De l’est à l’ouest, de la petite ville de Wibaux à la frontière avec le Dakota au Lookout Pass glissant sur l’Idaho, le long ruban gris de la transcontinentale Interstate 90 flirte sur ses quasi 1000 km avec la ligne de chemin de fer, la vénérable Northern Pacific Railway qui était là bien avant la route. Régulièrement, la voiture dépasse des trains de marchandises grinçants, dont on ne voit pas la fin. Au nord, la U.S. Highway 2 fait de même en jouant à cache-cache avec l’itinéraire de la mythique Great Northern Railway. Vous roulez, et parfois pensez faire du sur place. Tous les dix, vingt, trente kilomètres : mêmes stations-service, mêmes gares, mêmes bourgades nées avec le chemin de fer, même poussière en été, même vent en hiver. Partout, des cathédrales en forme de silos à grains pour ne pas mourir de faim durant l’hiver.

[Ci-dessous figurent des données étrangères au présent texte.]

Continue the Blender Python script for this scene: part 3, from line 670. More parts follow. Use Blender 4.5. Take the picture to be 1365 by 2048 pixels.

Le Montana est un paysage avant d’être une histoire. On ne comprend guère cet État si on n’appréhende pas sa géographie, qui dicte sa loi aux hommes et aux femmes qui l’habitent. Six habitants peuplent en moyenne chacun de ses 235 000 km2, ce qui en fait le quatrième plus grand et le septième moins peuplé des États américains. Assis sur le Continental Divide, la ligne de partage des eaux coulant vers le Pacifique ou l’Atlantique, ce territoire a deux visages. À l’est ? La prairie, des collines et ravins secs, terre des bisons puis des moutons, des champs de blé, des vaches. À l’ouest ? Les Rocheuses, rangées de montagnes à perte de vue, vallées, rivières, qui ont attiré les chasseurs de fourrure, les chercheurs d’or, les constructeurs de barrages. Au-dessus de ces deux Montana, le même ciel immense, ce même Big Sky, titre d’un roman d’Alfred B. Guthrie récupéré par le Montana State Highway Department pour orner les plaques minéralogiques des voitures, puis par les instances successives de promotion touristique.